The Unconquerable Fantastic THIS is an extremely interesting biography, from
two points of view : firstly because Lady Hester herself is such a gloriously fascinating person, and secondly because the book raises so many problems in the art of biography. Miss Haslip has done her work well : by the time we have finished the book we know all that we ever need know about this amazing eccentric, so full of character and furious will-power, who could rule in Pitt's drawing room as firmly as she did in her Syrian castle, who dared all and disguised nothing, who combined in herself the oriental extravagances of " Diamond " Pitt and all the furies of the Pitts in general, with the Grenville temper, and the crankiness of her father, the Jacobin Earl Stanhope. In a sense all her life was a series of conquests : she defeated her father and she defeated Mehemet Ali : at the beginning nothing could touch that fiery spirit, at the end nothing could reach the fantastic soul which clouded itself with esoteric mysteries, and when- ever it could poured itself out in torrents of interminable talk which overwhelmed strong men till they had to be carried away fainting. A great life, and not altogether useless ; but one feels at the end the sense of tragedy, of great energies frittered away in a fairy tale of sublimely ridiculous vanity.

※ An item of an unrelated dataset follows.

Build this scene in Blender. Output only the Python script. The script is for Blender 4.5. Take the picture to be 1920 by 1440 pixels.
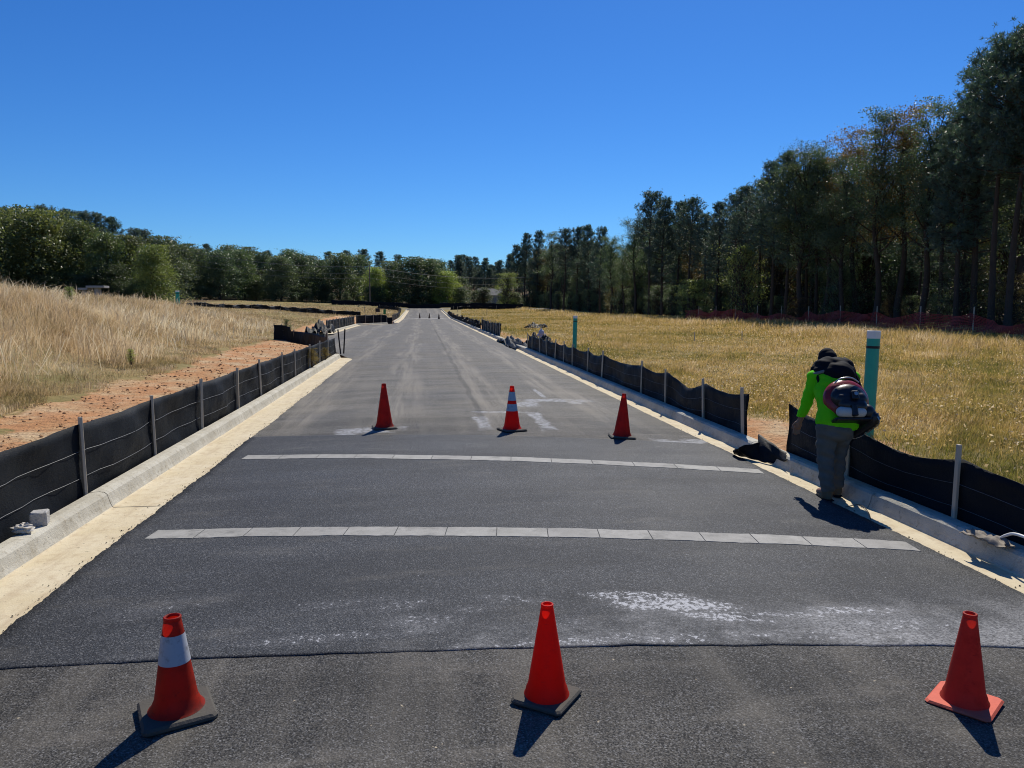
import bpy, bmesh, math, random
import numpy as np
from mathutils import Vector, Matrix

for o in list(bpy.data.objects):
    bpy.data.objects.remove(o)
scene = bpy.context.scene
COL = scene.collection
R = math.radians

# ---------------------------------------------------------------- camera, sky, sun, exposure
FPX, PITCH = 1400.0, math.atan(148 / 1400)
YAW = -math.atan(170 / math.hypot(1400, 148))          # camera looks a little right of the road's axis (+Y)
CAM = (-0.85, 0.0, 1.95)
cam_data = bpy.data.cameras.new('camera')
cam_data.sensor_width = 36.0
cam_data.lens = FPX / 1920 * 36
cam_data.clip_start, cam_data.clip_end = 0.05, 4000
camera = bpy.data.objects.new('camera', cam_data)
COL.objects.link(camera)
camera.location = CAM
camera.rotation_euler = (math.pi / 2 - PITCH, 0, YAW)
scene.camera = camera

SUN_AZ, SUN_EL = R(24), R(46)                            # azimuth from +Y towards +X
world = bpy.data.worlds.new('World')
scene.world = world
world.use_nodes = True
wn = world.node_tree.nodes
wl = world.node_tree.links
wn.clear()
sky = wn.new('ShaderNodeTexSky')
sky.sky_type = 'NISHITA'
sky.sun_disc = False
sky.sun_elevation = SUN_EL
sky.sun_rotation = SUN_AZ
sky.altitude = 300
sky.air_density = 1.0
sky.dust_density = 0.15
sky.ozone_density = 3.0
hsv = wn.new('ShaderNodeHueSaturation')
hsv.inputs['Saturation'].default_value = 1.22
bg = wn.new('ShaderNodeBackground')
bg.inputs['Strength'].default_value = 0.10
wo = wn.new('ShaderNodeOutputWorld')
wl.new(sky.outputs[0], hsv.inputs['Color'])
tint = wn.new('ShaderNodeMix')
tint.data_type = 'RGBA'
tint.blend_type = 'MULTIPLY'
tint.inputs[0].default_value = 1.0
tint.inputs[7].default_value = (0.36, 0.66, 1.03, 1)     # the deep blue the photograph's white balance gives the clear sky
wl.new(hsv.outputs[0], tint.inputs[6])
wl.new(tint.outputs[2], bg.inputs['Color'])
wl.new(bg.outputs[0], wo.inputs['Surface'])

sun_data = bpy.data.lights.new('sun', 'SUN')
sun_data.energy = 5.0
sun_data.angle = R(0.53)
sun_data.color = (1.0, 0.94, 0.83)
sun = bpy.data.objects.new('sun', sun_data)
COL.objects.link(sun)
sun.location = (20, 40, 60)
sdir = Vector((math.sin(SUN_AZ) * math.cos(SUN_EL), math.cos(SUN_AZ) * math.cos(SUN_EL), math.sin(SUN_EL)))
sun.rotation_euler = sdir.to_track_quat('Z', 'Y').to_euler()

scene.view_settings.view_transform = 'Standard'
scene.view_settings.look = 'None'
scene.view_settings.exposure = 0.0
scene.view_settings.gamma = 1.0
scene.view_settings.use_curve_mapping = False
scene.render.engine = 'CYCLES'
scene.cycles.max_bounces = 8
scene.cycles.diffuse_bounces = 3
scene.cycles.transmission_bounces = 4
scene.cycles.use_denoising = True
scene.cycles.filter_width = 1.05

# ---------------------------------------------------------------- measuring helpers
def ray(px, py):
    x, y, z = (px - 960) / FPX, -(py - 720) / FPX, -1.0
    a = math.pi / 2 - PITCH
    y, z = y * math.cos(a) - z * math.sin(a), y * math.sin(a) + z * math.cos(a)
    return (x * math.cos(YAW) - y * math.sin(YAW), x * math.sin(YAW) + y * math.cos(YAW), z)

def at(px, py, z=0.0):
    """the ground point of the place, on the level z, seen at that spot of the photograph"""
    r = ray(px, py)
    t = (z - CAM[2]) / r[2]
    return (CAM[0] + r[0] * t, CAM[1] + r[1] * t, z)

def at_road(px, py, lift=0.0):
    z = 0.0
    for _ in range(6):
        p = at(px, py, z)
        z = float(road_z(p[0], p[1])) + lift
    return (p[0], p[1], z)

def at_depth(px, py, Y):
    r = ray(px, py)
    t = (Y - CAM[1]) / r[1]
    return (CAM[0] + r[0] * t, Y, CAM[2] + r[2] * t)

# ---------------------------------------------------------------- terrain functions (metres; +Y along the road)
def sstep(a, b, x):
    t = np.clip((np.asarray(x, float) - a) / (b - a), 0, 1)
    return t * t * (3 - 2 * t)

def rise(y):
    y = np.asarray(y, float)
    return 0.020 * np.clip(y - 108, 0, 250) + 0.0 * y

def mult(x):
    return np.interp(x, [-40, -8, 8, 30], [1.0, 0.8, 0.8, 0.45])

def kerb_left(y):                                        # back of the left kerb
    return np.interp(y, [-50, 28.6, 34, 39, 52, 74, 79, 83, 400], [-4.06, -4.06, -5.4, -7.5, -7.4, -7.2, -4.4, -4.06, -4.06])

def asph_right(y):
    return np.interp(y, [-50, 400], [3.15, 3.15])

def kerb_right(y):                                       # back of the right kerb
    return np.interp(y, [-50, 400], [3.63, 3.63])

def road_z(x, y):
    c = np.clip(1 - (np.asarray(x, float) / 3.42) ** 2, 0, 1)
    return 0.085 * c + rise(y) * 0.8

def wob(x, y, s, ph=0.0):
    return (np.sin(x * s * 1.0 + 1.3 + ph) * np.cos(y * s * 0.83 + 0.4 - ph) + 0.6 * np.sin(x * s * 2.1 + y * s * 1.7 + 2.0 * ph)
            + 0.4 * np.cos(x * s * 3.7 - y * s * 3.1 + ph)) / 2.0

def terrain(x, y):
    x = np.asarray(x, float); y = np.asarray(y, float)
    far = rise(y) * mult(x)
    u = kerb_left(y) - x
    ridge = np.interp(y, [-60, 0, 22, 38, 55, 75, 110, 160], [1.7, 1.8, 2.0, 2.05, 1.85, 1.35, 0.5, 0.4])
    zl = 0.13 + 0.035 * np.clip(u, 0, 4) + sstep(2.6, 15.0, u) * ridge
    zl += sstep(15, 70, u) * np.interp(y, [0, 50, 90, 140], [0.0, 0.2, 1.0, 1.4])
    zl += (0.035 * wob(x, y, 1.9) + 0.022 * wob(x, y, 5.3, 2)) * sstep(0.6, 2.0, u) + 0.09 * wob(x, y, 0.45, 1) * sstep(2, 8, u)
    v = x - kerb_right(y)
    zr = 0.12 + 0.018 * np.clip(v, 0, 8) + 0.03 * wob(x, y, 0.7, 2) * sstep(0.6, 3, v) + 0.05 * wob(x, y, 0.2, 3) * sstep(1, 9, v)
    zr += 0.55 * sstep(20, 25, v) * sstep(30, 60, v * 0 + 60) * np.interp(y, [0, 30, 80, 120], [0.5, 0.7, 0.7, 0.2])
    zl -= 0.05 * (1 - sstep(0.12, 0.4, u))
    zr -= 0.05 * (1 - sstep(0.12, 0.4, v))
    zr += 5.0 * sstep(48, 95, v)
    z = np.where(u > 0, zl, np.where(v > 0, zr, -0.14)) + far + 14.0 * sstep(270, 420, y)
    # the crossing road at the far end
    cross = sstep(163, 165, y) * (1 - sstep(179, 181, y)) * (1 - sstep(33, 36, np.abs(x - 2)))
    return z * (1 - cross) + cross * (rise(y) * 0.8 - 0.12)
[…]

Yet though this is a good book, standing head and shoulders above the ruck of biographies, and thoroughly to be recom- mended, we are left with the feeling that it ought to be better. We feel that Miss Haslip might have achieved a work of art on a level with Geoffrey Scott's Portrait of &gide, but that somehow she just missed it. Yet she has many virtues. She knows her -period thoroughly and uses much fresh material, the proportions of the life are judiciously maintained, she writes in a straightforward manner, and, a virtue for which one can be grateful in these days when writers colour everything too highly, she relies on the story itself to interest you, does not distract you with side issues, and, a rare politeness, supposes that you will be intelligent enough to see the point without her stressing it. The love-affairs, particularly, are treated with common sense. With all these virtues, it ought to be a first-rate biography, but it just is not.

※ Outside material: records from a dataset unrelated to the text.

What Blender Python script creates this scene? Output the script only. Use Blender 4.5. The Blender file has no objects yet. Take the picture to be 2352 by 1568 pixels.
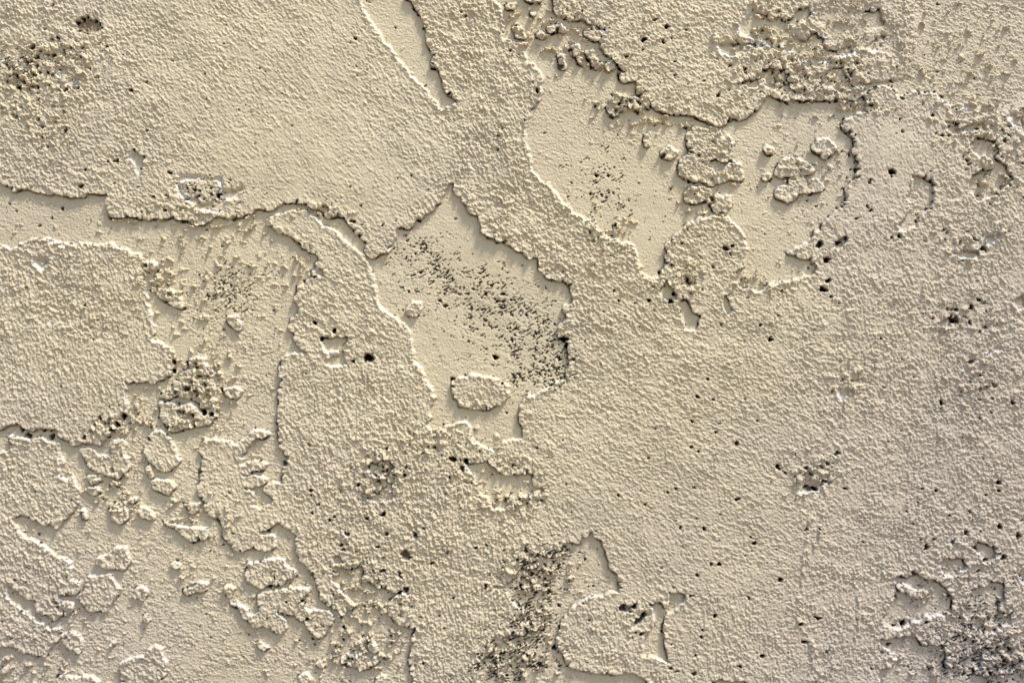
import bpy, math
import numpy as np

# ------------------------------------------------------------------ camera, sky, sun, exposure
scene = bpy.context.scene
C = scene.collection
UNIT = 1.2 / 2352.0                 # metres per plan unit (the wall seen in the frame is 1.2 m wide)
EYE = 1.55                          # height of the middle of the picture above the ground

cam_d = bpy.data.cameras.new('camera'); cam = bpy.data.objects.new('camera', cam_d); C.objects.link(cam)
cam.location = (0.0, -1.68, EYE); cam.rotation_euler = (math.radians(90), 0, 0)
cam_d.sensor_width = 36.0; cam_d.lens = 36.0 * 1.68 / 1.2; cam_d.clip_start = 0.05; cam_d.clip_end = 2000
scene.camera = cam

SUN_EL, SUN_AZ = 60.0, 50.0         # degrees above the horizon, degrees to the right of straight behind the camera
el, az = math.radians(SUN_EL), math.radians(SUN_AZ)
world = bpy.data.worlds.new('World'); scene.world = world; world.use_nodes = True
wn = world.node_tree.nodes; wl = world.node_tree.links; wn.clear()
sky = wn.new('ShaderNodeTexSky'); sky.sky_type = 'NISHITA'; sky.sun_disc = False
sky.sun_elevation = el; sky.sun_rotation = math.pi - az
bg = wn.new('ShaderNodeBackground'); bg.inputs['Strength'].default_value = 0.075
wo = wn.new('ShaderNodeOutputWorld'); wl.new(sky.outputs[0], bg.inputs[0]); wl.new(bg.outputs[0], wo.inputs[0])
sun_d = bpy.data.lights.new('sun', 'SUN'); sun = bpy.data.objects.new('sun', sun_d); C.objects.link(sun)
sun_d.energy = 1.5; sun_d.angle = math.radians(10); sun_d.color = (1.0, 0.98, 0.95)
from mathutils import Vector
to_sun = Vector((math.sin(az) * math.cos(el), -math.cos(az) * math.cos(el), math.sin(el)))
sun.rotation_euler = to_sun.to_track_quat('Z', 'Y').to_euler(); sun.location = (2, -3, 5)
scene.view_settings.view_transform = 'Standard'; scene.view_settings.look = 'None'
scene.view_settings.gamma = 1; scene.view_settings.use_curve_mapping = False
scene.view_settings.exposure = 1.66

# ------------------------------------------------------------------ materials
def math_node(nt, op, a, b=None):
    n = nt.nodes.new('ShaderNodeMath'); n.operation = op
    for i, v in enumerate((a, b)):
        if v is None: continue
        if isinstance(v, (int, float)): n.inputs[i].default_value = v
        else: nt.links.new(v, n.inputs[i])
    return n.outputs[0]

def mix_node(nt, fac, a, b, mode='MIX'):
    n = nt.nodes.new('ShaderNodeMix'); n.data_type = 'RGBA'; n.blend_type = mode
    for i, v in ((0, fac), (6, a), (7, b)):
        if isinstance(v, (int, float)): n.inputs[i].default_value = v
        elif isinstance(v, tuple): n.inputs[i].default_value = (*v, 1)
        else: nt.links.new(v, n.inputs[i])
    return n.outputs[2]

def noise_node(nt, vec, scale, detail=4, rough=0.55):
    n = nt.nodes.new('ShaderNodeTexNoise'); n.inputs['Scale'].default_value = scale
    n.inputs['Detail'].default_value = detail; n.inputs['Roughness'].default_value = rough
    nt.links.new(vec, n.inputs['Vector']); return n.outputs['Fac']

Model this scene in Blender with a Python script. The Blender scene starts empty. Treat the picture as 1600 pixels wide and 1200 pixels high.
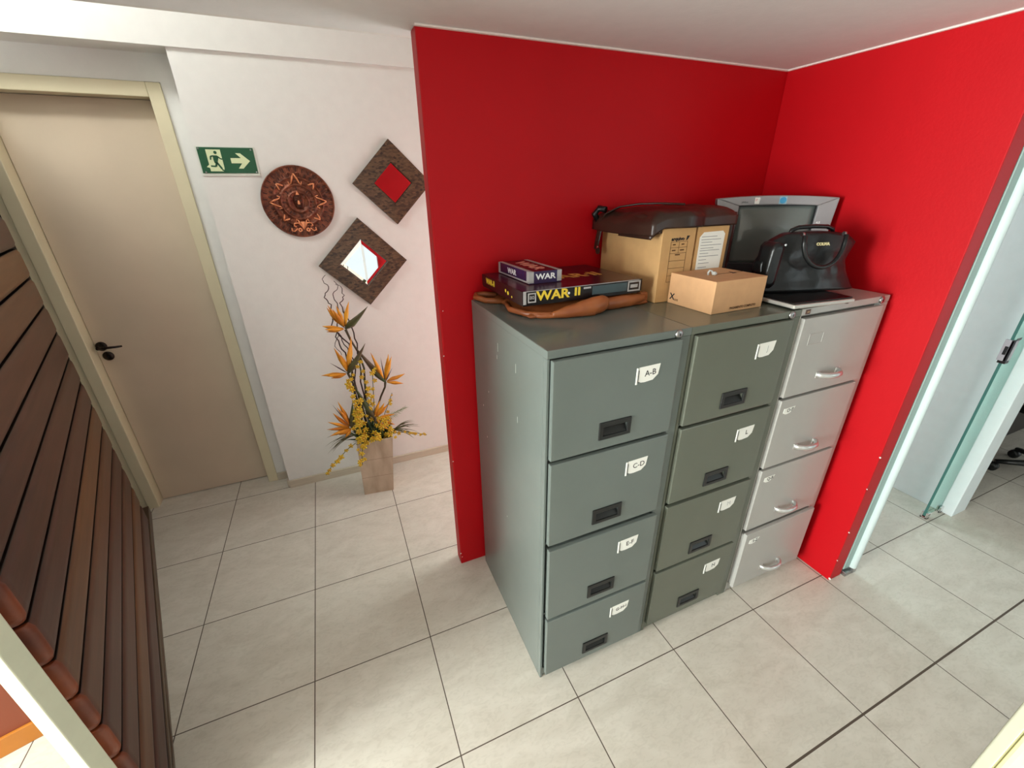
import bpy, bmesh, math, random
from mathutils import Matrix, Vector, Euler, noise
random.seed(7)
S = bpy.context.scene
COL = S.collection
# ------------------------------------------------------------------ camera
cd = bpy.data.cameras.new('camera'); cam = bpy.data.objects.new('camera', cd); COL.objects.link(cam)
cam.location = (.7805, -.7779, 1.7083); cam.rotation_euler = (1.1420, .0138, -.4007)
cd.sensor_width = 36; cd.lens = 36*658.8/1600; cd.clip_start = .02
S.camera = cam
S.view_settings.view_transform = 'Standard'; S.view_settings.look = 'None'
S.view_settings.exposure = 0.06; S.view_settings.gamma = 1; S.view_settings.use_curve_mapping = False
# ------------------------------------------------------------------ world and lights
W = bpy.data.worlds.new('sky'); S.world = W; W.use_nodes = True
bg = W.node_tree.nodes['Background']; bg.inputs[0].default_value = (.86, .94, 1, 1); bg.inputs[1].default_value = 1.2
def area(name, loc, target, sx, sy, power, color=(1, 1, 1)):
    l = bpy.data.lights.new(name, 'AREA'); l.shape = 'RECTANGLE'; l.size = sx; l.size_y = sy
    l.energy = power; l.color = color
    o = bpy.data.objects.new(name, l); COL.objects.link(o); o.location = loc
    o.rotation_euler = (Vector(target)-Vector(loc)).to_track_quat('-Z', 'Y').to_euler()
    return o
area('daylight_left_window', (-2.95, -.62, 1.35), (1.5, -.05, 1.0), 1.2, 1.5, 300, (.94, 1, .975))
area('daylight_front_window', (1.35, -3.45, 1.45), (1.3, 0, 1.0), 1.4, 1.0, 3, (.92, .97, 1))
area('daylight_hall_skylight', (-.55, 1.02, 3.15), (-.1, 2.3, 1.5), 1.4, .4, 38, (.95, 1, .98))
area('added_hall_end_fill', (2.45, 1.18, 1.1), (.3, 1.75, .6), .7, 1.7, 17, (.95, 1, .98))  # added fill for the low white wall and door, no window there
area('added_corridor_fill', (2.84, 1.7, 1.4), (3.76, .7, .9), .8, 1.4, 36, (.74, .96, 1))  # added cool fill for the right wall, no window in the divider
area('daylight_right_window', (4.6, -3.3, 1.5), (2.9, 0, .6), 1.2, 1.2, 12, (.8, .97, 1))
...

gor though Miss Haslip writes well, and uses words with freedom combined with respect, she does not delight you with any felicity of style. Occasionally her paragraphing is a little stiff and uncomfortable. But the real error seems to be that Miss Haslip has not quite made up her mind whether a biography is an image or a story. It can be either, but it is almost impossible for it to be both. In the earlier part the image predominates, at the end the story takes charge, with the result that we feel that Miss Haslip has hurried over it, determined to finish it off. We do not, for all its detail, get half so vivid an impression of Lady Hester at Djoun as we do from Strachey's sketch, with all its inaccuracies. And then, again, Miss Haslip has fallen into the novelistic pit, and needlessly attempted to give her pages, especially at the beginnings of chapters, a colour which they did not lack., by means of descriptions—a trick of doubtful value even in a novel, and useless if indulged merely for its own sake. Nevertheless one must repeat that this is a good piece of work, never for a moment dull, which can securely take its place among all but the four or five very best of contemporary biographies.
There is an opinion abroad that asterisks and footnotes are such a disfigurement of pages, so irritating to the reader, that they must on no account be allowed to appear. Surely this is a mistake.. In a biography that counts, such as this one, they are essential. So often one wishes to follow up a side issue, or to assure oneself of an authority. For though Miss Haslip gives us a noble bibliography at the end, foot- notes are absent, while there are at least twenty places where, at a first reading alone, one would wish for a reference. This is especially necessary as on a few occasions Miss Haslip seems to be misinformed. It was in connexion with Pope's Lord Hervey, and not with the beautiful Hervey sisters, that it was said, " there are three races, men, women, and Herveys." Again, Miss Haslip is at least not quite fair to Lord Camelford—the wildest of the Pitts—in her version of the St. Kitts affair, where he shot a brother officer : it was on grounds more solid than those of family influence that the court-martial absolved him, urged also, perhaps, by the alarm caused by the naval mutinies in the previous year. Miss Haslip implies that the Nore mutiny took place after the St. Kitts imbroglio. She says : " When mutiny broke out at the Nore, they regretted that there were not more officers like Camelford." Here is where we would like a reference. Who regretted ? And, as a matter of fact, during the mutinies Camelford was at Spithead, where all that he did was to warn Lord Spencer of a fanciful plot to kidnap him should he venture on board a ship. Again, Miss Haslip is not fair to Sidney Smith whom she miscalls Lady Hester's cousin (there was no blood relationship : Smith and Camelford, who was her cousin, had the same maternal grandfather) : it was not on account of his being such small beer at the Congress of Vienna that Smith turned to the liberation of corsair captives : it had long been an ideal of his, and was all part of the Wilberforce movement. It is for such points that references are absolutely essential in a first-rate biography.